Half Moon Bay voters rejected Tuesday a plan put forward by the city for the 113-year-old Main Street Bridge in favor of another plan that would require voter approval for any closure or demolition of the bridge, according to unofficial election results.

 The bridge connects downtown Half Moon Bay with state Highway 92, but has received a Caltrans bridge safety rating of 24 on a scale of 1-100 in 2009, 2011 and 2013.

[RELATED:  Letter to Editor: Facts on Measures E, F; Both Regarding HMB Bridge, and Both On June Ballot]

 It has been found functionally deficient because it is too narrow, with no shoulders or bike lanes and vehicle lanes that are too slight for modern vehicles and is structurally deficient because of large cracks, corroded brackets and separated cement.

 The initiative passed with support of 64.4 percent of voters. Measure F will restrict the city's ability to amend its Local Coastal Program through the state Coastal Commission and prohibits the demolition or physical expansion of the bridge unless voters approve such action in another, future ballot measure.

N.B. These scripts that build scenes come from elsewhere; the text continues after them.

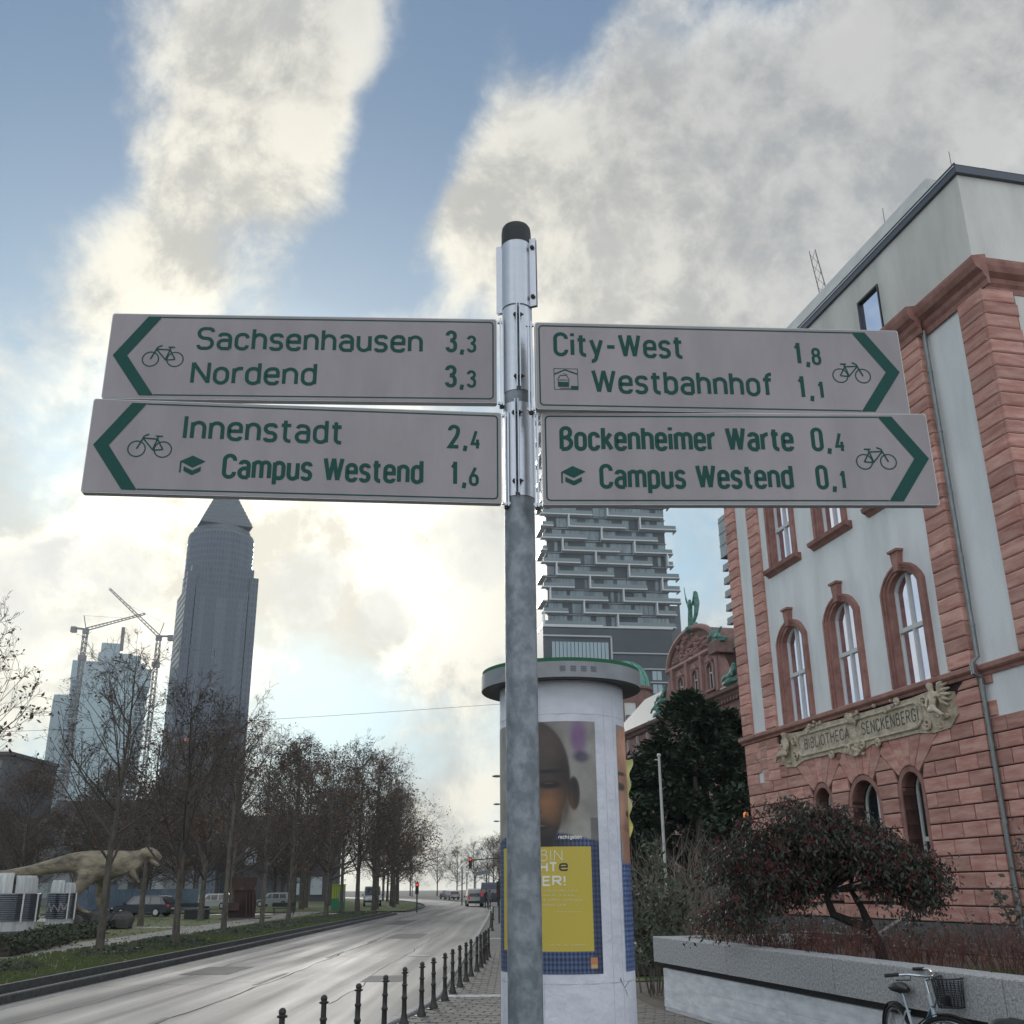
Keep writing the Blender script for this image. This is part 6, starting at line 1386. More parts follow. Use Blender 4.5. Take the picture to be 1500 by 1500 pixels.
evergreen(*px(975, 42), 7.2, 3.9, 1, 'dark evergreen left of the others, beside the flagpoles')
evergreen(*px(1028, 41), 8.9, 4.6, 2, 'tallest dark evergreen, in the middle below the museum gable')
evergreen(*px(1076, 43), 8.6, 4.4, 3, 'dark evergreen touching the far corner of the library')
evergreen(*px(1095, 38), 5.0, 3.4, 4, 'low dark evergreen at the foot of the library corner', 6000)
evergreen(*px(945, 46), 4.8, 2.2, 5, 'small dark evergreen behind the yellow banner', 5000)
# ------------------------------------------------------------------ shrubs
def stems(name, label, cat, loc, n, H, W_, m, seed, lean=.35, twigs=4, r=.008, leafm=None, lsize=.04, lnum=0, group=None, ly=None):
    rng = random.Random(seed); t = thing(name, label, cat, loc, 0, group); mb = MB(); tips = []
    for i in range(n):
        a = rng.uniform(0, 2 * PI); q = rng.random() ** .5 * W_ * .35; p = Vector((q * math.cos(a), q * math.sin(a) * (ly or 1), -.03)); d = Vector((math.cos(a) * lean * rng.random(), math.sin(a) * lean * rng.random(), 1)); h = H * rng.uniform(.55, 1.05); pts = [p]
        for k in range(3): d = (d + Vector((rng.gauss(0, .12), rng.gauss(0, .12), 0))).normalized(); pts.append(pts[-1] + d * h / 3)
        mb.tube(pts, [r, r * .8, r * .5, r * .25], 3, cap=False)
        for j in range(twigs):
            k = rng.randint(1, 2); b = pts[k].lerp(pts[k + 1], rng.random()); dd = (d + Vector((rng.gauss(0, .6), rng.gauss(0, .6), .1))).normalized(); e = b + dd * h * .28; mb.tube([b, b.lerp(e, .5) + Vector((0, 0, .02)), e], [r * .5, r * .4, r * .2], 3, cap=False); tips += [e, b.lerp(e, .5)]
        tips += pts[1:]
    mb.build('stems', m, t)
    if leafm: mb = MB(); leafmesh(mb, [rng.choice(tips) for _ in range(lnum)], lsize, rng, 1, .07); mb.build('leaves', leafm, t, kind='stuff')
    return t
GRT = mat('grey_brown_twigs', (.20, .165, .14), .9); RDT = mat('red_brown_twigs', (.075, .028, .024), .9, col2=(.15, .065, .045), scale=3); OLV = mat('glossy_pale_leaves', (.025, .036, .02), .8, col2=(.085, .095, .06), scale=5); REDL = mat('red_berry_clusters', (.26, .02, .025), .5, col2=(.14, .014, .018), scale=6); DGL = mat('dark_green_leaves', (.017, .029, .018), .6, col2=(.05, .058, .036), scale=4); STRAW = mat('dry_grass', (.42, .30, .19), .9, col2=(.30, .17, .10), scale=4)
for i, (x, d, h, w, s_) in enumerate(((975, 27, 2.9, 2.2, 1), (1012, 25.5, 2.8, 2.3, 2), (1045, 25, 2.3, 1.8, 3))):
    stems('bare_shrub', ('bare grey shrub behind the second flagpole', 'widest bare grey shrub in front of the evergreens', 'lower bare grey shrub beside the red-berried tree')[i], 'shrub', (*px(x, d), 0), 75, h, w, GRT, s_, .6, 5, .012)
stems('leafy_shrub', 'glossy-leaved shrub with pale highlights right beside the advertising column', 'shrub', (*px(952, 20.5), 0), 12, 2.25, 1.35, BARK, 7, .6, 6, .02, OLV, .055, 1900)
stems('leafy_shrub', 'low leafy bush cut by the right picture edge against the downpipe', 'shrub', (*px(1512, 17.5), .8), 12, 1.7, .9, BARK, 9, .6, 5, .012, DGL, .05, 520)
# ------------------------------------------------------------------ planter wall
def WP(s, p, z=0): v = EX * p + DX * s; v.z = z; return v
pw = thing('planter_wall', 'long raised planter wall with grainy concrete coping over a white painted base', 'wall', WP(0, 6.24), FRZ)
mb = MB(); mb.box(4.0, 17.12, -.55, -.11, -.1, .56); mb.box(16.75, 17.12, -3.2, -.55, -.1, .56); mb.build('base_wall', CONCP, pw)
random.seed(14)
for k in range(5):
    x = 17.13
    while x > 5:
        L_ = random.uniform(1.6, 2.6); mb = MB(); o = random.uniform(-.006, .006); mb.box(max(5, x - L_) + .004, x - .004, -.12, -.100 + o, .005 + k * .112, .107 + k * .112); mb.build('board_course', CONCP, pw); x -= L_
mb = MB(); mb.box(4.0, 17.10, -.5, -.16, .55, .70); mb.build('shadow_gap', MORTAR if False else mat('recess_shade', (.045, .043, .04), .95), pw)  # near-black strip: the shade under the coping is put into its colour
x = 17.25
for L_ in (2.9, 2.9, 2.9, 2.9, 1.6):
    mb = MB(); g = .006; z0, z1 = .655, 1.03; b = .012; a, c = x - L_ + g, x - g
    mb.prism([(a, .0, z0), (a, .0, z1 - b), (a, -b, z1), (a, -.34, z1), (a, -.34, z0)], (c - a, 0, 0)); mb.build('coping_block', CONC, pw, ); x -= L_
mb = MB(); mb.box(16.9, 17.24, -3.4, -.35, .655, 1.028); mb.build('coping_block', CONC, pw)
SOIL = mat('planter_soil', (.045, .032, .028), .95, col2=(.08, .05, .035), scale=6, bump=1, bscale=30)
mb = MB(); mb.box(4, 16.9, -3.3, -.35, .3, .88); mb.box(4, 17.0, -3.35, -3.15, -.1, .9); mb.build('soil', SOIL, pw)
# planting in it
for i in range(14):
    s = 16.4 - i * .82; 
    t = stems('red_twig_shrub', '', 'shrub', WP(s, 6.24 + .35 + random.uniform(.25, .75), .88), 60, random.uniform(.42, .60) + (.15 if i in (0, 1, 8, 9, 10) else 0), 1.05, RDT, 40 + i, .75, 5, .005, STRAW if i in (0, 1, 2) else RDT, .022, 150 if i < 3 else 110, 'low reddish shrubs along the planter', 1.2)
    t['label'] = 'low red-brown twiggy shrub, %s from the left end along the planter front' % ORD[i]
for i in range(6):
    t = stems('red_twig_shrub', '', 'shrub', WP(15.8 - i * 1.7, 8.6, .88), 30, .5, 1.2, RDT, 60 + i, .7, 4, .006, DGL, .03, 160, 'reddish shrubs in the back row of the planter')
    t['label'] = 'reddish shrub with some green, %s from the left in the planter back row' % ORD[i]
gp = MB(); rg = random.Random(5)
for i in range(140): p = WP(9.4 + rg.gauss(0, .22), 6.85 + rg.gauss(0, .12), .88); d = Vector((rg.gauss(0, .3), rg.gauss(0, .3), 1)).normalized() * rg.uniform(.1, .2); gp.quadv(p, p + Vector((.006, 0, 0)), p + d + Vector((.003, 0, 0)), p + d)
tag(gp.build('grass_tuft', mat('fresh_grass', (.06, .14, .03), .8)), 'small bright green grass tuft on the planter edge by the bicycle basket', 'grass', kind='stuff')
# twisted red-berried tree
bt = thing('berry_tree', 'twisted low spreading tree with drooping dark leaves and red berries in the planter', 'tree', (*px(1247, 15.4), .88))
RTV = Vector((math.cos(rad(-17.5)), math.sin(rad(-17.5)), 0)); FWV = Vector((math.sin(rad(17.5)), math.cos(rad(17.5)), 0))
def BP(px_, up_, fw=0): return RTV * (px_ / 97.0) + Vector((0, 0, up_ / 97.0 )) + FWV * fw      # about 97 px per metre there
mb = MB(); tr = [BP(28, -18), BP(27, 10), BP(18, 36), BP(-6, 44), BP(-26, 52, .1), BP(-32, 72, .1), BP(-22, 98, .1), BP(-10, 120, .15)]; mb.tube(tr, [.085, .078, .07, .062, .055, .048, .038, .025], 8)
mb.tube([tr[2], BP(10, 60, .1), BP(-2, 84, .25), BP(6, 110, .3)], [.06, .045, .035, .02], 6); mb.build('trunk', mat('dark_gnarled_bark', (.022, .018, .016), .9), bt, smooth=True)
rg = random.Random(12); mb = MB(); hubs = [tr[-1], tr[-2], BP(6, 110, .3), BP(-30, 80, 0)]; tips = []
ends = []
for i in range(150):
    tx = rg.uniform(-195, 118); tp_ = np.interp(tx, (-195, -147, -97, -47, 3, 53, 103, 140), (128, 178, 204, 213, 193, 168, 128, 92)); bt_ = np.interp(tx, (-195, -130, -75, -40, 20, 70, 140), (28, 25, 45, 95, 104, 78, 40)); ty = bt_ + (tp_ - bt_) * rg.random() ** .75 - 8 + rg.gauss(0, 5); fw = rg.uniform(-.8, .8); ty -= 14 * max(0, math.sin(tx * .09)) ; ends.append((tx, ty, fw))
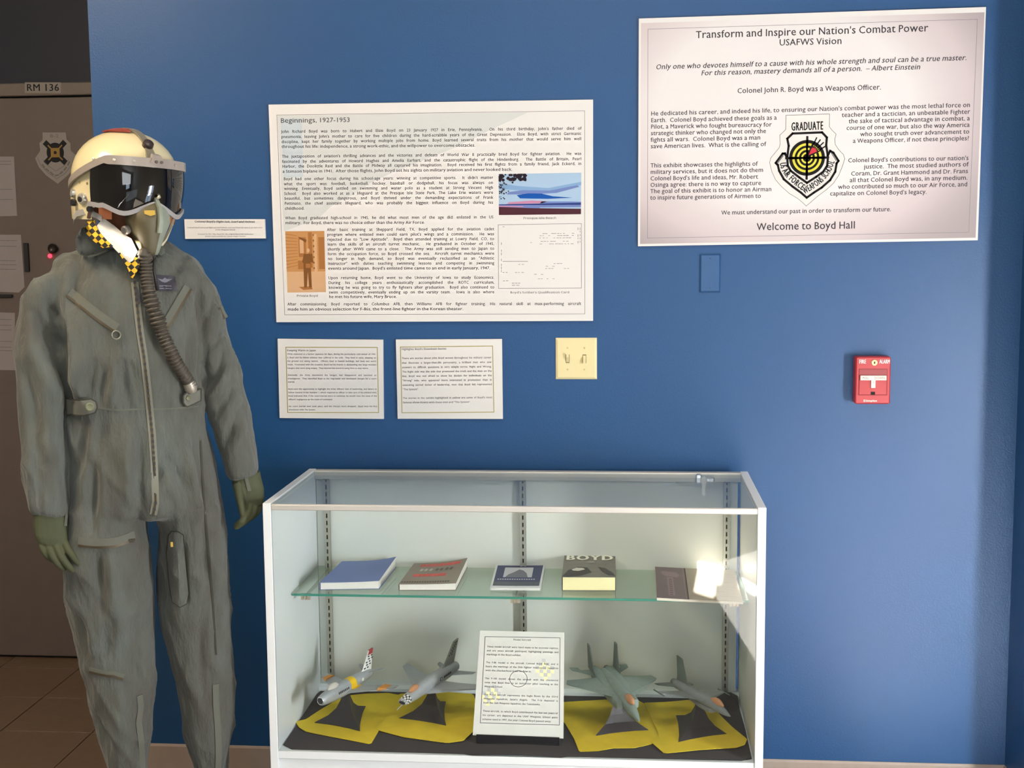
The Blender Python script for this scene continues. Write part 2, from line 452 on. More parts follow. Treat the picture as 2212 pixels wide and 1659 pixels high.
sh.line([(-2.1535, 1.9023), (-2.1410, 1.8719), (-2.1142, 1.8446), (-2.0835, 1.8240), (-2.0508, 1.8438), (-2.0247, 1.8737), (-2.0109, 1.9036)], 0.002, 'grey')
sh.line([(-2.1310, 1.8936), (-2.1145, 1.8715), (-2.0855, 1.8526), (-2.0548, 1.8690), (-2.0361, 1.8923)], 0.0018, 'grey')
for a, b in (((93,360),(97,364)), ((101,367),(106,371)), ((110,373),(116,377)), ((120,379),(125,378)), ((129,375),(134,371)), ((138,367),(142,362)), ((146,357),(149,351))): pass
PTS = [((-2.1355, 1.8752), (-2.1289, 1.8667)), ((-2.1222, 1.8599), (-2.1137, 1.8530)), ((-2.1069, 1.8479), (-2.0968, 1.8393)), ((-2.0882, 1.8359), (-2.0775, 1.8374)), ((-2.0702, 1.8424), (-2.0611, 1.8490)), ((-2.0537, 1.8556), (-2.0463, 1.8639)), ((-2.0387, 1.8738), (-2.0330, 1.8838))]
for a, b in PTS: sh.line([a, b], 0.006, 'grey')
sh.done(s, {'ink': ('crest', INK), 'gold': ('crest_gold', mat('crest_gold', '8a6a28', rough=0.6), 'gold square at the centre of the crest'), 'grey': ('lettering', mat('faint_print', '6a6663', rough=0.8))})
# papers taped to the door
def faint_lines(s, quad, rows, key='grey', mrg=0.12, w=0.0022, seed=1):
    rnd = random.Random(seed); A, B, C, D_ = [Vector(p) for p in quad]; 
    sh = Sheet(lambda u, v, l: (u, s['fy'] - l, v))
    for r in rows:
        a = A.lerp(D_, r); b = B.lerp(C, r); x = mrg
        while x < 1 - mrg:
            k = rnd.uniform(0.05, 0.14); e = min(x + k, 1 - mrg)
            sh.line([a.lerp(b, x), a.lerp(b, e)], w, key); x = e + 0.025
    return sh
for nm, quad, lab, rows, sd in (
    ('door_notice', [(-2.3478, 1.9084), (-2.2433, 1.9069), (-2.2427, 1.6906), (-2.3497, 1.6883)], 'topmost notice taped to the taupe door, cut off by the photo edge', [0.08, 0.13, 0.55, 0.72], 3),
    ('door_notice', [(-2.3642, 1.6219), (-2.2322, 1.6207), (-2.2283, 1.4273), (-2.2509, 1.4067), (-2.3655, 1.4108)], 'middle notice on the taupe door, held on a black clipboard edge', [0.1, 0.2, 0.45, 0.52, 0.6], 4),
    ('door_notice', [(-2.3806, 1.3348), (-2.2711, 1.3309), (-2.2811, 1.1155), (-2.3857, 1.1173)], 'lowest notice taped to the taupe door beside the sleeve', [0.12, 0.22, 0.30, 0.5, 0.6, 0.66], 5)):
    s = quad_sheet(nm, quad, 1.0535, 0.0012, PAPER_DIM, lab, 'notice', 'notices on the hall door')
    s['fy'] = 1.0535
    q4 = quad if len(quad) == 4 else [quad[0], quad[1], quad[3], quad[4]]
    sh = faint_lines(s, q4, rows, seed=sd); del s['fy']
    sh.fn = lambda u, v, l: (u, 1.0535 - l, v)
    sh.done(s, {'grey': ('printed_text', mat('faint_print', '6a6663'))})
clip = thing('clipboard', 'black clipboard edge and bar behind the middle door notice', 'clipboard', (-2.26, 1.055, 1.40))
MB().box(((-2.2232, 1.5899)[0], 1.046, (-2.2289, 1.4839)[1]), ((-2.2036, 1.5898)[0], 1.0549, (-2.2232, 1.5899)[1]), bev=0.002).build('side_bar', BLACKP, clip)
MB().box(((-2.3589, 1.4004)[0], 1.046, (-2.3236, 1.3881)[1]), ((-2.2745, 1.4000)[0], 1.0549, (-2.3229, 1.4002)[1]), bev=0.002).build('bottom_bar', BLACKP, clip)
lk = thing('door_lock', 'round door lock ring with a small glowing red light beside the shoulder', 'lock', ((-2.1088, 1.5685)[0], 1.055, (-2.1088, 1.5685)[1]))
c = (-2.1088, 1.5685); MB().lathe((c[0], 1.0552, c[1]), (0, -1, 0), [(0.016, 0), (0.018, 0.004), (0.018, 0.014), (0.014, 0.018), (0.010, 0.014), (0.0001, 0.012)], 20).build('lock_ring', mat('dark_bronze', '38302c', rough=0.35, metal=0.6), lk, smooth='auto')
c = (-2.1244, 1.5414); MB().lathe((c[0], 1.0552, c[1]), (0, -1, 0), [(0.0075, 0), (0.0075, 0.004), (0.005, 0.007), (0.0001, 0.008)], 14).build('indicator_light', mat('red_indicator', '600008', emit='ff2030', estr=3.0), lk, smooth=True, label='small glowing red light')

# ------------------------------------------------------------------ fittings on the blue wall
IVORY = mat('ivory_plastic', 'cfc496', rough=0.5)
IV2 = mat('ivory_plastic_shaded', 'b9ab7a', rough=0.4)
def plate(name, x0, x1, z0, z1, th, m, label, cat, bev):
    o = thing(name, label, cat, ((x0 + x1) / 2, 0, (z0 + z1) / 2))
    P = []
    for y, ins in ((0.0, 0.0), (-th * 0.45, 0.0), (-th, bev)):
        P.append([(x0 + ins, y, z0 + ins), (x1 - ins, y, z0 + ins), (x1 - ins, y, z1 - ins), (x0 + ins, y, z1 - ins)])
    MB().loft(P).build('plate', m, o)
    return o
sw = plate('light_switch', -0.1933, -0.0783, 1.1998, 1.3158, 0.006, IVORY, 'ivory double light switch plate on the blue wall right of the two small cards', 'switch', 0.006)
for i, (x, up) in enumerate(((-0.160, True), (-0.113, False))):
    MB().box((x - 0.0052, -0.0063, 1.2455), (x + 0.0052, -0.0055, 1.2695)).build('toggle_slot', mat('switch_slot', '6f6238', rough=0.7), sw)
    zc = 1.2575; dz = 0.010 if up else -0.010
    MB().loft([[(x - 0.0040, -0.0058, zc - 0.0100), (x + 0.0040, -0.0058, zc - 0.0100), (x + 0.0040, -0.0058, zc + 0.0100), (x - 0.0040, -0.0058, zc + 0.0100)],
               [(x - 0.0032, -0.0170, zc + dz - 0.0045), (x + 0.0032, -0.0170, zc + dz - 0.0045), (x + 0.0032, -0.0170, zc + dz + 0.0045), (x - 0.0032, -0.0170, zc + dz + 0.0045)]]).build('toggle', IVORY, sw)
    for z in (1.2275, 1.2880):
        MB().lathe((x, -0.0058, z), (0, -1, 0), [(0.0030, 0), (0.0026, 0.0009), (0.0001, 0.0012)], 12).build('screw', IV2, sw, smooth='auto')
bp = plate('blank_wall_plate', 0.2045, 0.2615, 1.4405, 1.5460, 0.006, mat('blue_painted_plate', '164674', rough=0.4, spec=0.5), 'blank switch plate painted the same blue as the wall', 'wall plate', 0.004)
for z in (1.4525, 1.5345):
    MB().lathe((0.233, -0.0058, z), (0, -1, 0), [(0.0026, 0), (0.0022, 0.0010), (0.0001, 0.0013)], 12).build('screw', mat('blue_screw', '143f69', rough=0.35), bp, smooth='auto')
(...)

It would require a majority vote of the citizens in a regular election before the bridge could be expanded or demolished, according to supporters.

[RELATED: June Ballot Measures Have Residents Standing On Opposite Sides Of Main Street Bridge]

Measure F also requires the Half Moon Bay City Council submit the ordinance to the California Coastal Commission, which would have to sign off on any amendment or repeal the ordinance.

Elsewhere in San Mateo County, Supervisors Carole Groom and Don Horsley both defended their seats from challengers by large margins -- Groom with 75.8 percent and Horsley with 78.5 percent.

San Mateo County Coroner Robert Foucrault and Assessor-County Clerk-Recorder Mark Church each won re-election in landslide victories, while Sheriff Greg Munks ran unopposed and netted 100 percent of the vote.

Voters throughout the county approved school funding measures for school districts in Sequoia Union High, Cabrillo Unified, Bayshore Elementary and Woodside Elementary school districts.

A measure that would authorize $300 million in bonds for the Midpeninsula Regional Open Space District, which voters also considered in Santa Clara County, was too close to call early Wednesday morning.

The measure would improve hiking and biking opportunities, protect and preserve redwood forests, coastline and wildlife habitat, protect water quality in creeks and reduce fire risk.